The project, called Casa Salvati and described as “a gem for individualists and design lovers”, conserves the original layout as the 1970s interiors have been preserved thanks to careful restoration work involving only slight changes to the electrical and heating systems.
Casa Salvati is an emblem of architecture as conceived and created by Salvati who, between the 1960s and 1980s, and together with Ambrogio Tresoldi, breathed an innovative style into the Milanese cultural scene and beyond. Salvati and Tresoldi are also exceptional for their use and choice of colour that speak directly to the visual arts. The pair’s signature style in using it as an architectural element is rooted in studies of colour done during the Modern Movement and in Pietro Bottoni’s Cromatismi architettonici.
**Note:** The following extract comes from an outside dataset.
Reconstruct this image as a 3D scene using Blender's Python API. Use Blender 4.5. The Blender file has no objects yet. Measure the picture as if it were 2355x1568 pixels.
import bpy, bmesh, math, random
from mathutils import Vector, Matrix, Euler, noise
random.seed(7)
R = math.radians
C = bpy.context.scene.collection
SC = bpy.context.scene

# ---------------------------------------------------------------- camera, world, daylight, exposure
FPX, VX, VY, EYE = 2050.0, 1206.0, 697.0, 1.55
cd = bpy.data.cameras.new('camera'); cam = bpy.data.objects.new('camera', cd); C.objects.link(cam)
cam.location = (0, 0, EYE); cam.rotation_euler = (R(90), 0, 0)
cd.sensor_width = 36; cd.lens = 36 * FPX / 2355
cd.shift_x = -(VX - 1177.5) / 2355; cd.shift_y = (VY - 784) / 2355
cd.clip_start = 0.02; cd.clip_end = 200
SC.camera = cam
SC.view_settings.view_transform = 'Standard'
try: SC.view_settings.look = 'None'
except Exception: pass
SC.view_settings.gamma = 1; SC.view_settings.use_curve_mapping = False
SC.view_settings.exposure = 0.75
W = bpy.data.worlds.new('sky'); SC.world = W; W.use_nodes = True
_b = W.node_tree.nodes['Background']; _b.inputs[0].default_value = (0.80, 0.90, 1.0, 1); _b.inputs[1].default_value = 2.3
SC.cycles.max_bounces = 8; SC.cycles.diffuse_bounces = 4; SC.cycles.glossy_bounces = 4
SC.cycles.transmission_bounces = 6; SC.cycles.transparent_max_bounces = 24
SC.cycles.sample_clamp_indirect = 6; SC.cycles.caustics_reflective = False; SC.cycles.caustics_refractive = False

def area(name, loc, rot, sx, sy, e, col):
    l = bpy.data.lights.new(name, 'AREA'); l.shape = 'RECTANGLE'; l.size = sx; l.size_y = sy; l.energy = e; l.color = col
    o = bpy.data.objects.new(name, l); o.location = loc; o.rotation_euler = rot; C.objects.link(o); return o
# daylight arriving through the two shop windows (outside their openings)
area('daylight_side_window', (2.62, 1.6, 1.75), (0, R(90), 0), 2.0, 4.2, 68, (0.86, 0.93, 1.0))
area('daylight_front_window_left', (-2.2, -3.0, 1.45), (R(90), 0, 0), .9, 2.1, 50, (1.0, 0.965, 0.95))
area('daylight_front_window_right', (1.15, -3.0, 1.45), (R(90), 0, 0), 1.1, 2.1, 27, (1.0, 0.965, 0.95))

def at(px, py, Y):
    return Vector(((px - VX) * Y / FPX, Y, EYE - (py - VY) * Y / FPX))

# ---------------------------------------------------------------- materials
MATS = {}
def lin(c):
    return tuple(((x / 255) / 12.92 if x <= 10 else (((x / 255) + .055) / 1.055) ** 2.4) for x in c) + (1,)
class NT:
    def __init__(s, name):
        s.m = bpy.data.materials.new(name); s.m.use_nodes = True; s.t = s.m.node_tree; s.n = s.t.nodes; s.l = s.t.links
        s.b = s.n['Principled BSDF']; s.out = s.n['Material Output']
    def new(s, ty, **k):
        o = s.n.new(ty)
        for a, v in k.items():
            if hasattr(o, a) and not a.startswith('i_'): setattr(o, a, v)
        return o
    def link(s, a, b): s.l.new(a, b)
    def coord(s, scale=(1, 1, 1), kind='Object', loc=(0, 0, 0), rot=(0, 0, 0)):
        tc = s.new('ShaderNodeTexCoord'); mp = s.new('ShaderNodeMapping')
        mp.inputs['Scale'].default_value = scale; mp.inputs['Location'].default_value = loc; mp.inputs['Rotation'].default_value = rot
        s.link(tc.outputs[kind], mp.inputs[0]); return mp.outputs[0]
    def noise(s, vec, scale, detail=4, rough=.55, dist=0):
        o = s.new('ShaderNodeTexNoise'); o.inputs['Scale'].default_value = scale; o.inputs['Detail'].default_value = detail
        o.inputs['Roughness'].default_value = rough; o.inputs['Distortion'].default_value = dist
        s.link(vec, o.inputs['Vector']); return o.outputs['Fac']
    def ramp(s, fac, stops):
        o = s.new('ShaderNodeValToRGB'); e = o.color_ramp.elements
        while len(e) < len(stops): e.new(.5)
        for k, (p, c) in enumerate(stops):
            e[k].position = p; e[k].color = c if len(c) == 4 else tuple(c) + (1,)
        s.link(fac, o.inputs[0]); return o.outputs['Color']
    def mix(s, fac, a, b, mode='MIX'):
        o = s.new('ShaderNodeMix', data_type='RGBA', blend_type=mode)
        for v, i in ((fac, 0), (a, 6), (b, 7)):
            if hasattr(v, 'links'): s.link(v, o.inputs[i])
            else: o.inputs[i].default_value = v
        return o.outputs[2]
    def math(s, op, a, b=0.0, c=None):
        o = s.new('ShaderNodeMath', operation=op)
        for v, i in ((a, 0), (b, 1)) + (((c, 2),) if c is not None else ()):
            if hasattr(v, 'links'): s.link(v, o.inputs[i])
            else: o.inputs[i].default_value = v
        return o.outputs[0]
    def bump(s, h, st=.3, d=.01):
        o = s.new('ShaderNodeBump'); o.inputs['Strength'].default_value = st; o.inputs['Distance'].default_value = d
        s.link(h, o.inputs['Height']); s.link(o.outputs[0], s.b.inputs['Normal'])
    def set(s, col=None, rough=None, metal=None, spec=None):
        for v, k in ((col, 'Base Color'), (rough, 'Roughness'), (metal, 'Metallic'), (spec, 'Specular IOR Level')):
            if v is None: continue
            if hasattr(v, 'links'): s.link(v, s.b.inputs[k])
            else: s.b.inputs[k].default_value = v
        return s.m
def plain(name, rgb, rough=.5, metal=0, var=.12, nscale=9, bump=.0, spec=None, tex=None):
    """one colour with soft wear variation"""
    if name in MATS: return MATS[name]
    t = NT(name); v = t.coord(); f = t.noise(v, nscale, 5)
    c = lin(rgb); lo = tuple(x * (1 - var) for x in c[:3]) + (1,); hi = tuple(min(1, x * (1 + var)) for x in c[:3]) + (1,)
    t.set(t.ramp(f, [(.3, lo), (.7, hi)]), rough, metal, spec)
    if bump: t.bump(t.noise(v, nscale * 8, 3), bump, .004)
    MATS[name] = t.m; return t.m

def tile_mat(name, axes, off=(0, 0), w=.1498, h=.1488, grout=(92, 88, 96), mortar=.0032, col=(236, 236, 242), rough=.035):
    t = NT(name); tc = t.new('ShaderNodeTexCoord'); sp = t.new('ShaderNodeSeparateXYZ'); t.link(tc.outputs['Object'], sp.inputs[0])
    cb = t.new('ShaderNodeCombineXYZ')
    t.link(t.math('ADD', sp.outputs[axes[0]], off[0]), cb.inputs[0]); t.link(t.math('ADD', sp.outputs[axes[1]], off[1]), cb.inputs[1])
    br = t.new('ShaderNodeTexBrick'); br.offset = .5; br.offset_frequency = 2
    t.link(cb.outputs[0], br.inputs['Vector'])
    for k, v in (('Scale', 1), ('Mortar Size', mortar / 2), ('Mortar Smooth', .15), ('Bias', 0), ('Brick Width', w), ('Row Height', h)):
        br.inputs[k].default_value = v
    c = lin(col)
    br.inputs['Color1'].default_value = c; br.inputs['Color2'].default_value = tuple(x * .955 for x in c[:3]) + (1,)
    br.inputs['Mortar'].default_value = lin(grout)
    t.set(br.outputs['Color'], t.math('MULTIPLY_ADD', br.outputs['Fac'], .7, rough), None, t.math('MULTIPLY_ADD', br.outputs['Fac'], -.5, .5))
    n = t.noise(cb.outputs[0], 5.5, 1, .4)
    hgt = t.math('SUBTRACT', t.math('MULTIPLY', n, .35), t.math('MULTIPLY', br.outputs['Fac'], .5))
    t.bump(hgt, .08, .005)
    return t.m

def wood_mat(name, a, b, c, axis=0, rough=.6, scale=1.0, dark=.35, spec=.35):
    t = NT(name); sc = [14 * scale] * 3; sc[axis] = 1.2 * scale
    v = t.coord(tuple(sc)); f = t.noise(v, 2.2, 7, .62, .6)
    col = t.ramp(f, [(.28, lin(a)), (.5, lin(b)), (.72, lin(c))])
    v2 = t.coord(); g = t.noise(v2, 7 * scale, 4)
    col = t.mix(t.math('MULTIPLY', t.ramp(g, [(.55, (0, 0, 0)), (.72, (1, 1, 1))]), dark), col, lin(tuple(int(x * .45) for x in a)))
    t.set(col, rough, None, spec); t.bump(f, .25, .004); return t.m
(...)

Casa Salvati is an excellent example of this understanding of architecture as a design of freedom, not simply functional but also immaterial – a fluid and continuous approach between environment and inhabitant, capable of combining geometric shapes and associations of colours yet also blending harmoniously into the landscape.
“When you arrive at Casa Salvati you immediately get an easy-going feeling of being on holiday; it’s the colours and the open-plan design that bring about this feeling,” say the Graus, who had no doubt at all about whether or not to buy the Salvati property as soon as they saw it for the first time.